Londra’dan üç çocuklu bir kadın aradı. Direnişi takip ettiğini ve direnişin onlara umut verdiğini…”
“Hava-İş’in toplantı salonunda gerçekleştirilen panele katıldım. Birçok panele gittim ama ilk defa panelisttim ve çok heyecanlıydım. Panelistlerin ortak düşüncesi şuydu: Çalışanların kazanılmış bütün hakları gaspedilmiş ve gasp ediliyor. Bunun karşısında örgütlenmek gerekiyor. Direnişleri büyütmek gerekiyor.
Bugün Rusya’dan gelen bir mesaj vardı. Uzun mesajında ‘Haklı davasında bilinçle, inançla, kararlılıkla hiç durmadan yürüyen bir insanı hiçbir güç durduramaz.’

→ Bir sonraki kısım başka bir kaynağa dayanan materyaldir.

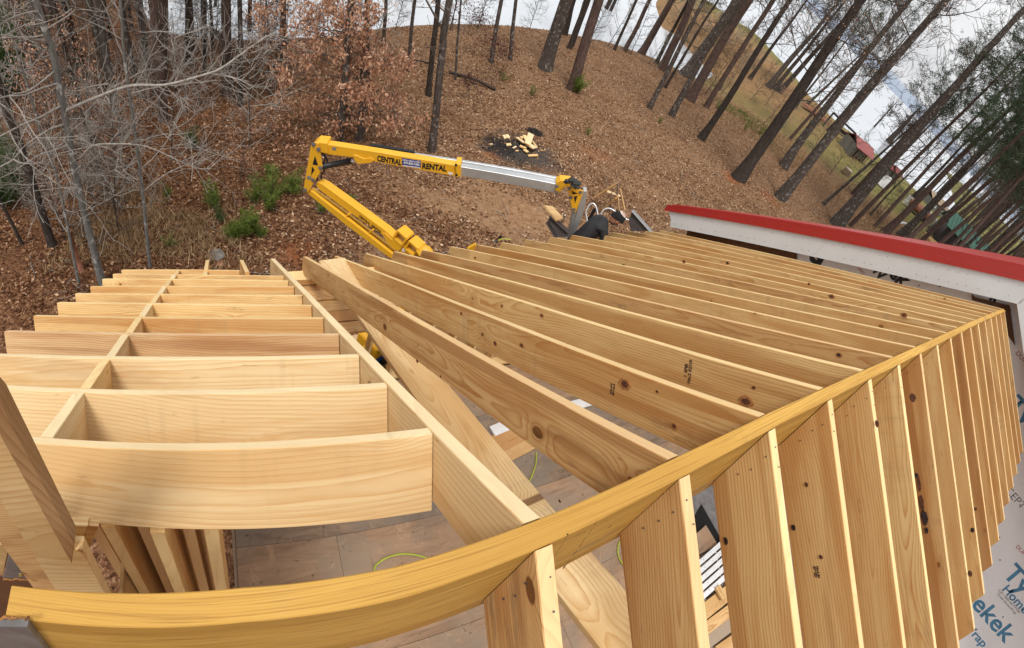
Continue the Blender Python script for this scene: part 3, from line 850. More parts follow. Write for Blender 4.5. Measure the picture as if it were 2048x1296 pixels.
for (x_, y_, w_, mt_) in ((-0.075, 0.62, 0.045, 'lumber'), (-0.15, 0.66, 0.04, 'lumber_near'), (-0.21, 0.56, 0.04, 'lumber'), (-0.28, 0.64, 0.04, 'lumber_near'), (-0.35, 0.58, 0.04, 'lumber'), (-0.42, 0.62, 0.04, 'lumber_near')):
    board('stud', frame, (x_, y_, FLOOR + 0.046), (x_, y_, RZ - (y_ - 0.2) * TF - 0.255), (0, 1, 0), w_, 0.14, MAT[mt_], top=False, seg=3)
Yt0, Yt1 = 0.95, 3.7
board('top_plate', frame, (XG, Yt0, RZ - (Yt0 - 0.226) * TF - 0.30), (XG, Yt1, RZ - (Yt1 - 0.226) * TF - 0.30), upF, 0.14, 0.04, MAT['lumber'], seg=4)
board('sole_plate', frame, (XG, 0.3, FLOOR + 0.044), (XG, 4.0, FLOOR + 0.044), (0, 0, 1), 0.14, 0.04, MAT['lumber'], seg=4)

# boards and plates at the ridge's end, lower left
def px_board(name, pts, Y, th, mat, parent=frame, label=None):
    P = [aty(x, y, Y) for x, y in pts]
    o = extrude(name, parent, P, (0, th, 0), mat, 0.0015)
    if label: o['label'] = label
    return o


def along(name, a, b_, w, Y, th, mat, label=None):
    """upright board standing in the plane Y: a,b_ photo points of the middle line, w width"""
    A = aty(*a, Y); B = aty(*b_, Y)
    o = board(name, frame, A, B, (0, -1, 0), w, th, mat, top=False, seg=6)
    if label: o['label'] = label
    return o


px_board('brace', [(143, 1128), (0, 872), (-40, 760), (2, 806), (149, 1086)], 0.325, 0.03, MAT['brown_edge'], label='brown-edged diagonal brace')
px_board('brace', [(235, 1235), (150, 1235), (108, 1176), (0, 1002), (-60, 900), (-40, 800), (0, 860), (150, 1100), (165, 1100)], 0.358, 0.030, MAT['plank'], label='pale brace with a round knot')
px_board('brace', [(150, 1235), (110, 1235), (0, 1085), (-60, 1020), (-60, 900), (0, 980)], 0.392, 0.030, MAT['plank_brown'])
px_board('block', [(128, 1050), (176, 1052), (161, 1087), (147, 1087)], 0.43, 0.02, MAT['plank'])
px_board('block', [(176, 1052), (198, 1053), (172, 1110), (161, 1112), (161, 1087)], 0.432, 0.02, MAT['plank_brown'])
px_board('block', [(172, 1108), (205, 1172), (165, 1172), (147, 1110), (160, 1122)], 0.42, 0.02, MAT['plank_brown'])
px_board('panel', [(0, 1090), (20, 1083), (6, 1150), (-30, 1150), (-30, 1080)], 0.425, 0.02, MAT['osb'])
px_board('gap_shade_board', [(-60, 1140), (150, 1175), (260, 1240), (-60, 1240)], 0.47, 0.02, MAT['brown_board'])  # dark board added to stand for the shade in the gap behind the plates
pl1 = px_board('gusset_plate', [(23, 1087), (42, 1106), (74, 1160), (6, 1158)], 0.395, 0.012, MAT['grey_plate'], label='grey plate with a bolt')
pl2 = px_board('gusset_plate', [(-25, 1237), (57, 1236), (104, 1298), (118, 1330), (-25, 1330)], 0.168, -0.012, MAT['grey_plate'])
for a, b_, Y in [((6, 1158), (74, 1160), 0.391), ((-20, 1236), (58, 1236), 0.164)]:
    A = aty(*a, Y); B = aty(*b_, Y); n = 14; rr = random.Random(3)
    tb = [A + (B - A) * t + np.array([0, rr.uniform(-.002, .002), rr.uniform(-.002, .002)]) for t in np.linspace(0, 1, n)]
    tube_obj('sawdust_ridge', frame, tb, [0.0014 + rr.uniform(0, .0016) for _ in range(n)], MAT['sawdust'], 6)
c_ = aty(42, 1149, 0.385)


def bolt(parent, c, r, nrm=(0, -1, 0), mat='brass'):
    bm = bmesh.new(); bmesh.ops.create_cone(bm, cap_ends=True, segments=20, radius1=r * 1.7, radius2=r * 1.7, depth=r * 0.35)
    h = bmesh.ops.create_cone(bm, cap_ends=True, segments=6, radius1=r, radius2=r * 0.94, depth=r * 1.2)
    bmesh.ops.translate(bm, verts=h['verts'], vec=(0, 0, r * 0.6))
    me = bpy.data.meshes.new('bolt'); bm.to_mesh(me); bm.free(); me.materials.append(MAT[mat])
    mw = Vector(nrm).to_track_quat('Z', 'Y').to_matrix().to_4x4(); mw.translation = Vector([float(v) for v in c])
    return link('bolt', me, parent, mw)


bolt(pl1, c_, 0.0052)

# knots of real relief and a deep bark pocket on the near slope
def disc_on(name, parent, c, u, v, ru, rv, nrm, mat, seed=0, h=0.002):
    rr = random.Random(seed); u = np.array(u, float); v = np.array(v, float); nn = np.array(nrm, float)
    P = [c + u * ru * math.cos(t) * rr.uniform(.82, 1.1) + v * rv * math.sin(t) * rr.uniform(.82, 1.1) for t in np.linspace(0, 2 * math.pi, 15)[:-1]]
    return extrude(name, parent, P, nn * h, mat)


MAT['knot'] = plain('dark_knot', (0.13, 0.045, 0.02), 0.6, 0, 0.3, 60, 0.5)
MAT['knot_halo'] = plain('amber_knot_ring', (0.42, 0.19, 0.065), 0.6, 0, 0.2, 60)
MAT['pocket'] = plain('bark_pocket', (0.035, 0.014, 0.012), 0.6, 0, 0.5, 40, 0.9)


def knot_at(px, py, X, rad, mat='knot', asp=0.7, seed=0, parent=None):
    c = atx(px, py, X - TH / 2 - 0.0004)
    return disc_on('knot', parent or frame, c, (0, 0.8, -0.6), (0, 0.6, 0.8), rad, rad * asp, (-1, 0, 0), MAT[mat], seed, 0.0012)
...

Direniş çadırının yağlıboya tablosunu yapmış Uşak Hapishanesinden Filiz Gencer. Göndermiş, dün geldi.”
“Yağmurlu bir gecenin sabahı 12.30’da SES Genel Başkanı Bedriye Yorgun, İstanbul Şube Başkanı ve üyeleri geldi.”
“UPS işçileri ziyarete geldi. Yağmurdan korunmakla ilgili ‘yapacağımız var mı?’ diye sordular. Direnişçiden direnişçiye destek.
Dışarıda fırtına, yağmur.”
“İstanbul Üniversitesi Öğretim Üyesi Faik Başaran ve eşi kışlık bot hediye ettiler.
Direniş çadırına döndüğümde, beyazlar içinde yağmur soğuk demeden gelen Marmara Üniversitesi Tıp Öğrencileri Kolu, Eczacı Gençlik Kolu üyeleri 10 kişilik bir grupla buradaydılar. Slogan atarak karşıladılar beni…
Telefon hiç susmadı. Sürekli arandım. Ankara’dan arayan Alem FM dinleyicisi ‘Termosun kırılmış termos gönderiyorum’ diye aradı.
İskoçya’dan aradılar. Direnişi kutlamak için.”
“Saat 13:00’ten itibaren Alem FM’den Matrax Zeki’nin dinleyicileri İstanbul’un dört bir yanından gelmeye başladı. ‘Zeki Türkan Albayrak’ı ziyaret edeceğim, saat 15.00’te sizi de oraya bekliyorum’ demiş.
Zeki ve Matrax’cılar buradayken Emek Partisi Kadın Komisyonu üyeleri geldi. Sendikalar üzerine konuştuk. Kadının sendikalarda görev almadığından ve direniş çadırının kazanımlarından bahsettik…
Mersin’den resim öğretmeni Ümit aradı. Direnişi desteklediğini, kendi burada olmasa da yüreğinin burada olduğunu söyledi.”
“Karaman Ermenek M Tipi Hapishanesinden tutsak olan Emrah Yayla’dan el işi şal geldi.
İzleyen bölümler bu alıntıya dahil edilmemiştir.